Evidence for universal relations describing a gas with p-wave interactions

A remarkable set of universal relations is known to directly connect thermodynamic and microscopic properties of interacting Fermi gases. So far, these contact relations have been established only for interactions with s-wave symmetry, i.e., with zero relative angular momentum. We report measurements of two new physical quantities, the p-wave contacts, and present evidence [1] that they encode the universal aspects of p-wave interactions through recently proposed relations [2,3]. Our experiments use a spin-polarized ultracold Fermi gas of $^{40}$K, in which s-wave interactions are suppressed, while p-wave interactions are enhanced near a Feshbach resonance. Using time-resolved spectroscopy and momentum distribution measurements, we study how correlations in the system develop after quenching the atoms into an interacting state.
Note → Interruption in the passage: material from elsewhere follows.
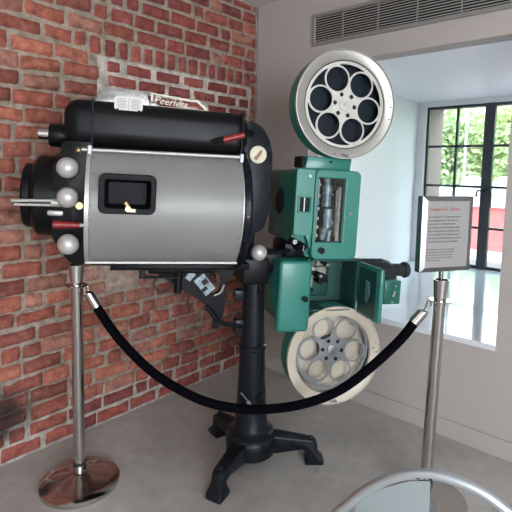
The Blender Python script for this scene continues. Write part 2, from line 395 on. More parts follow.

Combining quasi-steady-state measurements with new contact relations, we infer an attractive p-wave interaction energy as large as the Fermi energy. Our results reveal new ways to understand and characterize the properties of resonantly interacting p-wave quantum gases. [1] C. Luciuk et al., Nature Phys. to appear (2016); [2] S. M. Yoshida, M. Ueda, PRL 115, 135303 (2015); [3] Zhenhua Yu, J. H. Thywissen, Shizhong Zhang, PRL 115, 135304 (2015).